I was listening to a movie podcast today bring up the classical idea of the dangers of AI, mainly that it will grow sentience and oppress/kill off humanity eventually, as seen in classic Sci-Fi works like Terminator, Star Trek, I Have No Mouth And I Must Scream etc…
In talking about current events though they bring up they’ve never seen any sci-fi work bring what we’re “actually going through right now”, in their description basically AI that is super advanced but still “dumb” that brings down society because while it can do everything it doesn’t actually know what it’s doing, resulting in a weird AI anarchy that brings down society inadvertently.
Is this accurate? Have no works really “predicted” this?
John Varley in Steel Beach (1992) and Vernor Vinge in A Deepness in the Sky (1999) included major collapses happening because society gets too dependent upon high tech and advanced automation they do not understand.
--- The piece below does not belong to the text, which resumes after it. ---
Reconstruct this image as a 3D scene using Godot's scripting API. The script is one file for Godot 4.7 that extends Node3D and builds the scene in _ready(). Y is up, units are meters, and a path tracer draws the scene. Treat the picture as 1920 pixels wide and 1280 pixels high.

Safeguards are inadequate, interdependent systems aren’t fault tolerant, and… boom.
It’s the opening scenario of James Hogan’s The Two Faces of Tomorrow. It opens with a scene where workers on the Moon decide a ridge in the way of some contribution needs to be removed and ask the AI TITAN to send the necessary equipment. They are surprised when it returns an estimated time to complete of a few minutes…then almost killed when the ridge explodes. The AI diverted an ore shipment being sent via mass driver to Earth, and uses it to bombard the ridge to oblivion. Because nobody told TITAN that terrain modification via close bombardment was unacceptable. TITAN was smart enoguh to come up with the idea on its own, but not smart enough to know it was a bad one - and there’s an increasing number of similar incidents.